Znieruchomiał. Ciało w końcu również zaprotestowało. Nie mógł wyjawić, gdzie ukrywała się Nyah.

– Mów, bo zabiję wszystkich w tej celi!

Stał bez ruchu, patrząc w ciemność. Słyszał szybkie oddechy więźniów i nie spuszczając wzroku z ukrytej w ciemności śluzy odparł:

– Przecież i tak nas wszystkich zabijacie, więc… pierdolę was!

Z odrętwienia wyrwał go śmiech, narastający zewsząd, szyderczy i złośliwy. Poczuł zbliżające się doń kroki. Setki kroków dudniących w ciemności po metalicznej posadzce.

– Jak to? – odezwał się ktoś z mroku, całkiem blisko niego i wtedy zrozumiał, że go podpuścili. Sprawdzili… – Poświęciłbyś nasze życie tutaj? Nas, z którymi przyszło ci dzielić ostatnie chwile? Nagle w ciemności błysnęły złowrogie spojrzenia. Ludzkie spojrzenia. A potem spadły nań ciosy.

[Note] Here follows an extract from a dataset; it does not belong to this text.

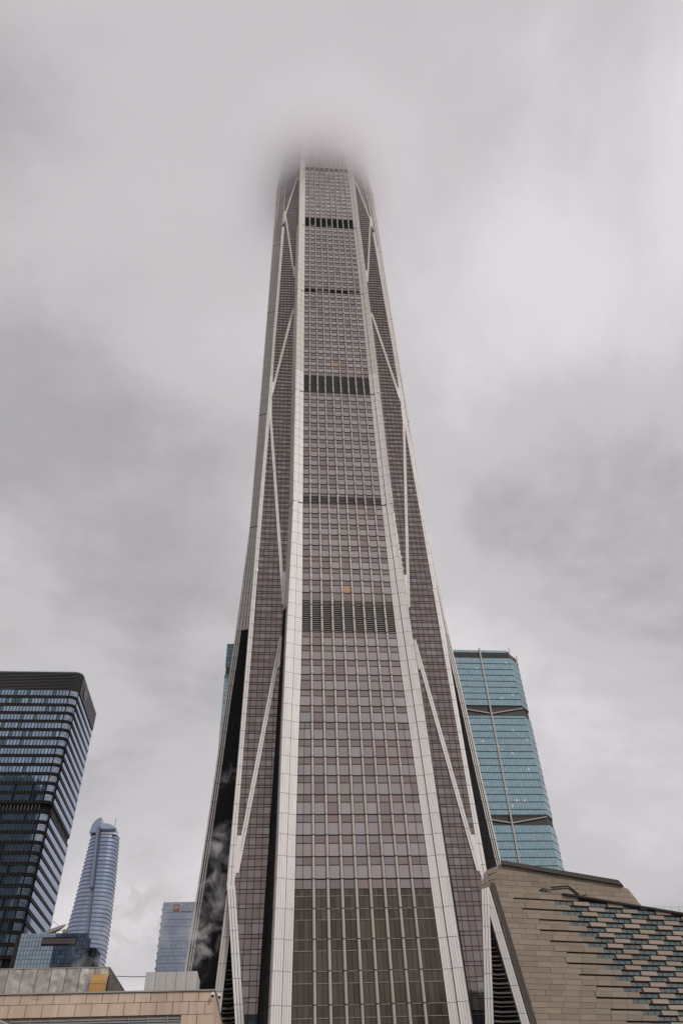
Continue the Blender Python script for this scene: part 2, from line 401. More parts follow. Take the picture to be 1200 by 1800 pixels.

– Dlaczego umieścili mnie wśród ludzi? – to było ostatnie, o czym zdążył pomyśleć, nim usłyszał odgłos otwieranej śluzy. Potem wessała ich ciemna próżnia kosmosu.

 

 

Koniec

Komentarze

"Zdrowo oberwał – powiedział ktoś w ciemności. W celi panowała ciężka, lepka ciemność. Ludzie nie lubią ciemności. Są stworzeni do życia w świetle dnia, więc po jaką cholerę był im potrzebny zimny, ciemny jak smoła kosmos?" - za duzo tej ciemności.

 

"Leżał twarzą wtuloną w ramiona" - raczej Z twarzą.

 

"Poderwał się na równe nogi, niepomny na doskwierający ból" - Raczej nie. Można być niepomnym czegoś, czyli bólu, a nie niepomnym na coś.

 

No mnie się niestety nie podoba. Ani sceneria, ani sposób przedstawienia, ani przesłanie, o ile pojęłam je właściwie. Nie mój klimat, po prostu. Może inni będą zainteresowani.

 

Pozdrawiam. 

"Nigdy nie rezygnuj z celu tylko dlatego, że osiągnięcie go wymaga czasu. Czas i tak upłynie." - H. Jackson Brown Jr

pomyślał i podczołgał się nieco dalej od śluzy, przez którą go tu wrzucono.
A nie odczołgał?

Nie czuję się przekonany. Właściwie to nie bardzo wiem czym tu można być przekonanym. Tak naprawdę to nic o świecie ani historii nie można z tego fragmentu się dowiedzieć.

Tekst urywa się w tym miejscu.